Jeder sollte sich aber fragen, ob er immer einer Mehrheit folgen, oder ob er in der einen oder anderen Weise aus dem Durchschnitt herausragen will. Dazu muss er einige Dinge anders beurteilen. Dass die Mehrheit immer recht hat, ist ein fundamentales Missverständnis, das die Jahrtausende überdauert. Selbst in der Wissenschaft waren es immer Einzelne wie Keppler, Galileo, Newton, Einstein, Heisenberg, die – in früheren Zeiten unter Lebensgefahr – gegen eine überwältigende Mehrheit der Wissenschaftler neue Wahrheiten etablieren konnten. "Folgt der Wissenschaft" ist das Mantra der Alternativlosigkeit. Dabei ist der Satz sinnlos und beruht auf einem fundamentalen Missverständnis. Man kann durchaus ausgewählten Wissenschaftlern folgen. Wissenschaft an sich aber beruht auf Uneinigkeit, ohne die es keine wirklichen Fortschritte gibt. Zu komplexen Sachverhalten kann es niemals nur eine einzige gut begründete Meinung geben.

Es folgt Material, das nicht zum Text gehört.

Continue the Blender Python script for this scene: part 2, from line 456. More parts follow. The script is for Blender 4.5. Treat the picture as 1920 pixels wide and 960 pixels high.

Im Gegenteil scheint die Frage erlaubt, wann die Mehrheit schon einmal Recht hatte? Ein heute vergessener Leitsatz kritischen Journalismus ermutigte jeden Vertreter der schreibenden Zunft, gerade Mehrheitsmeinungen investigativ zu hinterfragen.
Denken Sie nach! Hinterfragen Sie vor allem vermeintlich „Offensichtliches“ und „Selbstverständlichkeiten“! Lassen Sie sich nicht einschüchtern! Auch komplexe Sachverhalte sind in der Regel verständlich erklärbar. Wenn das als unmöglich behauptet wird, hat der Prophet seine eigene Verheißung vermutlich nicht wirklich verstanden.